• GIVEN MATERIAL:
#####

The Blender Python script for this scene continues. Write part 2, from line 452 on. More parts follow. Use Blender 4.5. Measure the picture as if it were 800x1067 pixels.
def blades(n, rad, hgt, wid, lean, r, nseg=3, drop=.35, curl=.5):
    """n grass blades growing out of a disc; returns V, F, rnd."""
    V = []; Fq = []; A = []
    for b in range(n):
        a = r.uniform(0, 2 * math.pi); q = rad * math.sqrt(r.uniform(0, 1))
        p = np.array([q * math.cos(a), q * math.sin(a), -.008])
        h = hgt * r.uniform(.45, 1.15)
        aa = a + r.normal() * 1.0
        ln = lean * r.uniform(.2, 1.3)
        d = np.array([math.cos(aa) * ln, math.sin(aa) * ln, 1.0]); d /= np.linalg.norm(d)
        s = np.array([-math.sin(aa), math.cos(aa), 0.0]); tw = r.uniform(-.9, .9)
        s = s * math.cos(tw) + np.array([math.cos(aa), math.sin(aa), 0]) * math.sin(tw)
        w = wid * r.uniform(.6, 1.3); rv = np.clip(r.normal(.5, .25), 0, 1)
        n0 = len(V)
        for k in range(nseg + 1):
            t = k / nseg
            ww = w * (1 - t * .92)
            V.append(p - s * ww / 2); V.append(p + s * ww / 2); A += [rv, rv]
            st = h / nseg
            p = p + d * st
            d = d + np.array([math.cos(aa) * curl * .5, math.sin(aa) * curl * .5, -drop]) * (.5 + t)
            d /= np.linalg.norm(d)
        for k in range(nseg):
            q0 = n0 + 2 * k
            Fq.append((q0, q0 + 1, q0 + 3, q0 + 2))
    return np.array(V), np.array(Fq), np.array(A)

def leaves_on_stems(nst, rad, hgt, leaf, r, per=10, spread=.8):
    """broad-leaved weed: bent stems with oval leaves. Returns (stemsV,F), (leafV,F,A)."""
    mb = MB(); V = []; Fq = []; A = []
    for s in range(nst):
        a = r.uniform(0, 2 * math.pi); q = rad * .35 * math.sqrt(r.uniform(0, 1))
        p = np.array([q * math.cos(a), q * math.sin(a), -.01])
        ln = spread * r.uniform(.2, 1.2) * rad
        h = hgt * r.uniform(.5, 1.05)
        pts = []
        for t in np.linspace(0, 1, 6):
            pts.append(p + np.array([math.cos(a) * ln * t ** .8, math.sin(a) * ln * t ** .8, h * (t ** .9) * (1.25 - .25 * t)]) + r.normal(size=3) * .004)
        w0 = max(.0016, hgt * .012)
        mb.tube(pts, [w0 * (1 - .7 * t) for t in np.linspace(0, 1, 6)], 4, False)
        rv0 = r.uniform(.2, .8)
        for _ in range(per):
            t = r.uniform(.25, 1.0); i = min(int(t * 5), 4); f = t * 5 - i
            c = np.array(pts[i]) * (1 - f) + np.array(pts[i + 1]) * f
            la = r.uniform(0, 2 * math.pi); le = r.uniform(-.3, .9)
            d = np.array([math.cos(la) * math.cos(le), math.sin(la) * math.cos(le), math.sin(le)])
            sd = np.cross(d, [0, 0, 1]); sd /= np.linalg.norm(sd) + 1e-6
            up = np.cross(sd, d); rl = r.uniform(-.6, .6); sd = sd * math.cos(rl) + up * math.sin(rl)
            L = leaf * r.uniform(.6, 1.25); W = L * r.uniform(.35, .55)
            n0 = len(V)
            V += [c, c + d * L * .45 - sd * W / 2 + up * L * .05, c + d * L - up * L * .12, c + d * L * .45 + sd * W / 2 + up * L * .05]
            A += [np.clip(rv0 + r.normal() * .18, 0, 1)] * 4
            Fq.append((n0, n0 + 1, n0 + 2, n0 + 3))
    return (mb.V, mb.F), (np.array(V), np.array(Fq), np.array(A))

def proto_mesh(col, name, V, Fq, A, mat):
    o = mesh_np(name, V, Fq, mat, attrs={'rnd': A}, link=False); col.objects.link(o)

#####

• WHAT THIS TASK INVOLVES: Each line of the listing should be copied exactly.

• EXERCISE ANSWER:
The Blender Python script for this scene continues. Write part 2, from line 452 on. More parts follow. Use Blender 4.5. Measure the picture as if it were 800x1067 pixels.
def blades(n, rad, hgt, wid, lean, r, nseg=3, drop=.35, curl=.5):
    """n grass blades growing out of a disc; returns V, F, rnd."""
    V = []; Fq = []; A = []
    for b in range(n):
        a = r.uniform(0, 2 * math.pi); q = rad * math.sqrt(r.uniform(0, 1))
        p = np.array([q * math.cos(a), q * math.sin(a), -.008])
        h = hgt * r.uniform(.45, 1.15)
        aa = a + r.normal() * 1.0
        ln = lean * r.uniform(.2, 1.3)
        d = np.array([math.cos(aa) * ln, math.sin(aa) * ln, 1.0]); d /= np.linalg.norm(d)
        s = np.array([-math.sin(aa), math.cos(aa), 0.0]); tw = r.uniform(-.9, .9)
        s = s * math.cos(tw) + np.array([math.cos(aa), math.sin(aa), 0]) * math.sin(tw)
        w = wid * r.uniform(.6, 1.3); rv = np.clip(r.normal(.5, .25), 0, 1)
        n0 = len(V)
        for k in range(nseg + 1):
            t = k / nseg
            ww = w * (1 - t * .92)
            V.append(p - s * ww / 2); V.append(p + s * ww / 2); A += [rv, rv]
            st = h / nseg
            p = p + d * st
            d = d + np.array([math.cos(aa) * curl * .5, math.sin(aa) * curl * .5, -drop]) * (.5 + t)
            d /= np.linalg.norm(d)
        for k in range(nseg):
            q0 = n0 + 2 * k
            Fq.append((q0, q0 + 1, q0 + 3, q0 + 2))
    return np.array(V), np.array(Fq), np.array(A)

def leaves_on_stems(nst, rad, hgt, leaf, r, per=10, spread=.8):
    """broad-leaved weed: bent stems with oval leaves. Returns (stemsV,F), (leafV,F,A)."""
    mb = MB(); V = []; Fq = []; A = []
    for s in range(nst):
        a = r.uniform(0, 2 * math.pi); q = rad * .35 * math.sqrt(r.uniform(0, 1))
        p = np.array([q * math.cos(a), q * math.sin(a), -.01])
        ln = spread * r.uniform(.2, 1.2) * rad
        h = hgt * r.uniform(.5, 1.05)
        pts = []
        for t in np.linspace(0, 1, 6):
            pts.append(p + np.array([math.cos(a) * ln * t ** .8, math.sin(a) * ln * t ** .8, h * (t ** .9) * (1.25 - .25 * t)]) + r.normal(size=3) * .004)
        w0 = max(.0016, hgt * .012)
        mb.tube(pts, [w0 * (1 - .7 * t) for t in np.linspace(0, 1, 6)], 4, False)
        rv0 = r.uniform(.2, .8)
        for _ in range(per):
            t = r.uniform(.25, 1.0); i = min(int(t * 5), 4); f = t * 5 - i
            c = np.array(pts[i]) * (1 - f) + np.array(pts[i + 1]) * f
            la = r.uniform(0, 2 * math.pi); le = r.uniform(-.3, .9)
            d = np.array([math.cos(la) * math.cos(le), math.sin(la) * math.cos(le), math.sin(le)])
            sd = np.cross(d, [0, 0, 1]); sd /= np.linalg.norm(sd) + 1e-6
            up = np.cross(sd, d); rl = r.uniform(-.6, .6); sd = sd * math.cos(rl) + up * math.sin(rl)
            L = leaf * r.uniform(.6, 1.25); W = L * r.uniform(.35, .55)
            n0 = len(V)
            V += [c, c + d * L * .45 - sd * W / 2 + up * L * .05, c + d * L - up * L * .12, c + d * L * .45 + sd * W / 2 + up * L * .05]
            A += [np.clip(rv0 + r.normal() * .18, 0, 1)] * 4
            Fq.append((n0, n0 + 1, n0 + 2, n0 + 3))
    return (mb.V, mb.F), (np.array(V), np.array(Fq), np.array(A))

def proto_mesh(col, name, V, Fq, A, mat):
    o = mesh_np(name, V, Fq, mat, attrs={'rnd': A}, link=False); col.objects.link(o)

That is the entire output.